_Problem details_
Which lines contain the word "empty"? Return each of them as written.

_Data for this task_
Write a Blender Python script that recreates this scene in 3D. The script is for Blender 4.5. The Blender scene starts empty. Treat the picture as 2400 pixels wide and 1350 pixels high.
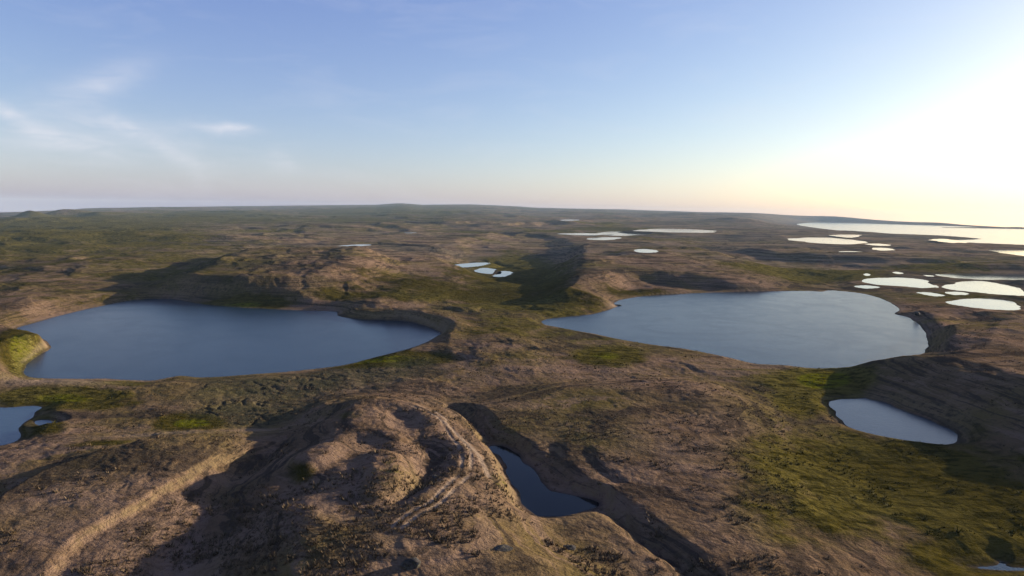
import bpy, math, random
import numpy as np
from mathutils import Matrix, Vector

S = bpy.context.scene
COL = S.collection
rng = np.random.default_rng(7)

# ------------------------------------------------------------------ camera
H = 45.0                                   # flying height above the lakes, metres
FOC = 1564.0                               # focal length in pixels of the 2400 px wide photograph
PITCH = math.atan(176.0 / FOC)
ROLL = math.atan(34.0 / 2400.0)
_F = np.array([0, math.cos(PITCH), -math.sin(PITCH)])
_X0 = np.array([1.0, 0, 0])
_U0 = np.array([0, math.sin(PITCH), math.cos(PITCH)])
_R = math.cos(ROLL) * _X0 + math.sin(ROLL) * _U0
_U = -math.sin(ROLL) * _X0 + math.cos(ROLL) * _U0

cam_d = bpy.data.cameras.new('camera')
cam = bpy.data.objects.new('camera', cam_d)
COL.objects.link(cam)
cam.matrix_world = Matrix(((_R[0], _U[0], -_F[0], 0), (_R[1], _U[1], -_F[1], 0), (_R[2], _U[2], -_F[2], H), (0, 0, 0, 1)))
cam_d.sensor_width = 36.0
cam_d.lens = FOC / 2400.0 * 36.0
cam_d.clip_start = 0.5
cam_d.clip_end = 60000
S.camera = cam

# ------------------------------------------------------------------ sky, sun, exposure
SUN_AZ, SUN_EL = 67.0, 10.0                # degrees clockwise from the view direction, above the horizon
SKY_STRENGTH = 0.063
HAZE = 5.0e-5                               # density of the air's haze
W = bpy.data.worlds.new('World')
S.world = W
W.use_nodes = True
nt = W.node_tree
nt.nodes.clear()
def wn(t, **k):
    n = nt.nodes.new(t)
    for a, v in k.items():
        setattr(n, a, v)
    return n
L = nt.links.new
wo = wn('ShaderNodeOutputWorld')
bg = wn('ShaderNodeBackground'); bg.inputs['Strength'].default_value = SKY_STRENGTH
sky = wn('ShaderNodeTexSky', sky_type='NISHITA', sun_disc=False)
sky.sun_elevation = math.radians(SUN_EL)
sky.sun_rotation = math.radians(SUN_AZ)
sky.altitude = 0.0
sky.air_density = 0.9
sky.dust_density = 0.9
sky.ozone_density = 1.0
tc = wn('ShaderNodeTexCoord')
sep = wn('ShaderNodeSeparateXYZ')
L(tc.outputs['Generated'], sep.inputs[0])
mx = wn('ShaderNodeMath', operation='MAXIMUM'); mx.inputs[1].default_value = 0.004
L(sep.outputs['Z'], mx.inputs[0])
cmb = wn('ShaderNodeCombineXYZ')
L(sep.outputs['X'], cmb.inputs[0]); L(sep.outputs['Y'], cmb.inputs[1]); L(mx.outputs[0], cmb.inputs[2])
L(cmb.outputs[0], sky.inputs[0])
def wmath(op, a, b=0.0, c=None):
    n = wn('ShaderNodeMath', operation=op)
    for i, v in enumerate((a, b) if c is None else (a, b, c)):
        if isinstance(v, (int, float)): n.inputs[i].default_value = v
        else: L(v, n.inputs[i])
    return n.outputs[0]
# thin cirrus: streaks of noise over the whole low sky, a few stronger wisps where the photograph shows them
az_n = wmath('ARCTAN2', sep.outputs['X'], sep.outputs['Y'])
el_n = wmath('ARCSINE', sep.outputs['Z'])
uv = wn('ShaderNodeCombineXYZ'); L(az_n, uv.inputs[0]); L(el_n, uv.inputs[1])
def wnoise(sx, sy, detail, rot, dist=0.6):
    mp = wn('ShaderNodeMapping'); mp.inputs['Scale'].default_value = (sx, sy, 1); mp.inputs['Rotation'].default_value = (0, 0, rot)
    L(uv.outputs[0], mp.inputs['Vector'])
    n = wn('ShaderNodeTexNoise'); n.inputs['Scale'].default_value = 1.0; n.inputs['Detail'].default_value = detail
    n.inputs['Roughness'].default_value = 0.6; n.inputs['Distortion'].default_value = dist
    L(mp.outputs[0], n.inputs['Vector']); return n.outputs['Fac']
warp = wmath('MULTIPLY', wmath('SUBTRACT', wnoise(14, 14, 3, 0), 0.5), 0.05)
fib = wnoise(16, 60, 6, 0.35)
total = None
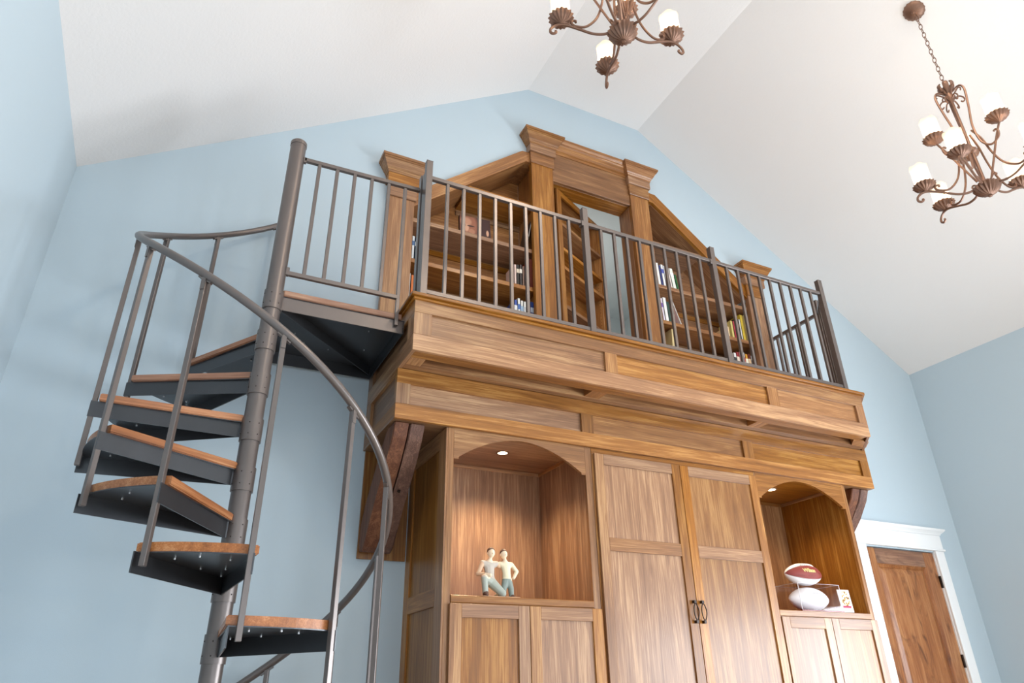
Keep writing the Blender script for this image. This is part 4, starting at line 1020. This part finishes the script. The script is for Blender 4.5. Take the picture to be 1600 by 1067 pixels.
# portrait print on a block, and a leaning frame
def portraitmat():
    m, nt, p = newmat('sepia_portrait_print'); L = nt.links
    tc_ = N(nt, 'ShaderNodeTexCoord'); base = None
    cols_ = [((-.055, .02), (.085, .16), srgb(150, 92, 68)), ((-.075, .055), (.05, .05), srgb(190, 138, 110)), ((-.072, -.012), (.022, .045), srgb(206, 158, 130)), ((-.035, .012), (.035, .008), srgb(50, 24, 20)), ((-.095, .012), (.02, .008), srgb(50, 24, 20)),
             ((-.03, -.045), (.03, .03), srgb(176, 122, 94)), ((-.065, -.066), (.035, .006), srgb(70, 30, 26)), ((.102, -.035), (.012, .035), srgb(210, 160, 130))]
    prev = None
    for (cx_, cz_), (rx, rz), c in cols_:
        s = N(nt, 'ShaderNodeVectorMath', operation='SUBTRACT'); s.inputs[1].default_value = (cx_, 0, cz_); L.new(tc_.outputs['Object'], s.inputs[0])
        k = N(nt, 'ShaderNodeVectorMath', operation='MULTIPLY'); k.inputs[1].default_value = (1/rx, 0, 1/rz); L.new(s.outputs[0], k.inputs[0])
        ll = N(nt, 'ShaderNodeVectorMath', operation='LENGTH'); L.new(k.outputs[0], ll.inputs[0])
        mr = N(nt, 'ShaderNodeMapRange'); mr.inputs['From Min'].default_value = .7; mr.inputs['From Max'].default_value = 1.1; mr.inputs['To Min'].default_value = 1; mr.inputs['To Max'].default_value = 0; L.new(ll.outputs['Value'], mr.inputs['Value'])
        mx = N(nt, 'ShaderNodeMix', data_type='RGBA'); mx.inputs['A'].default_value = srgb(58, 26, 22); mx.inputs['B'].default_value = c
        L.new(mr.outputs[0], mx.inputs['Factor'])
        if prev: L.new(prev, mx.inputs['A'])
        prev = mx.outputs['Result']
    L.new(prev, p.inputs['Base Color']); p.inputs['Roughness'].default_value = .35; return m
pt = thing('portrait_block', (3.085, .10, S3), 'sepia portrait photograph on a dark block on the upper left shelf', 'photograph', local=True, rotz=R(-6))
bb_ = box('block', (-.13, .13), (-.012, .02), (0, .235), plain('dark_block', srgb(52, 26, 22), .5, var=.1), pt, .002); bb_.rotation_euler = (R(-8), 0, 0)
pp = box('print', (-.127, .127), (-.0135, -.012), (.003, .232), portraitmat(), bb_, 0); pp.location = (0, -.0172, 0)
bb_.location = (0, 0, .1195)
lfm = thing('leaning_frame', (3.505, .09, S3), 'thin dark picture frame leaning against the bookcase side', 'picture frame', local=True)
f_ = box('frame', (-.006, .006), (-.07, .07), (0, .30), plain('black_frame', srgb(44, 34, 30), .4, var=.1), lfm, .002)
g_ = box('white_edge', (-.0065, -.002), (-.0712, -.069), (.14, .29), cmat((232, 226, 216)), f_, 0); g_.location = (0, -.0705, .06)
lfm.rotation_euler = (0, R(11), 0); lfm.location.z += .002
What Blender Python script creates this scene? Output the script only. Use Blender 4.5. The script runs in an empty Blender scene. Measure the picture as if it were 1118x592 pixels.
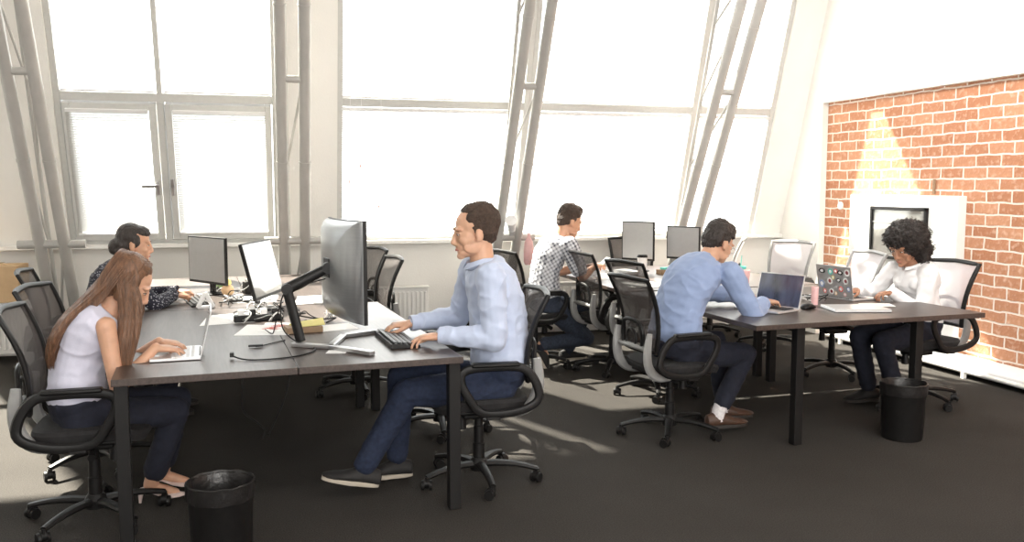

_Output_
Write a Blender Python script that recreates this scene in 3D. The script is for Blender 4.5. The Blender scene starts empty. Treat the picture as 2400 pixels wide and 1350 pixels high.
What Blender Python script creates this scene? Output the script only. Use Blender 4.5. The script runs in an empty Blender scene. Measure the picture as if it were 1118x592 pixels.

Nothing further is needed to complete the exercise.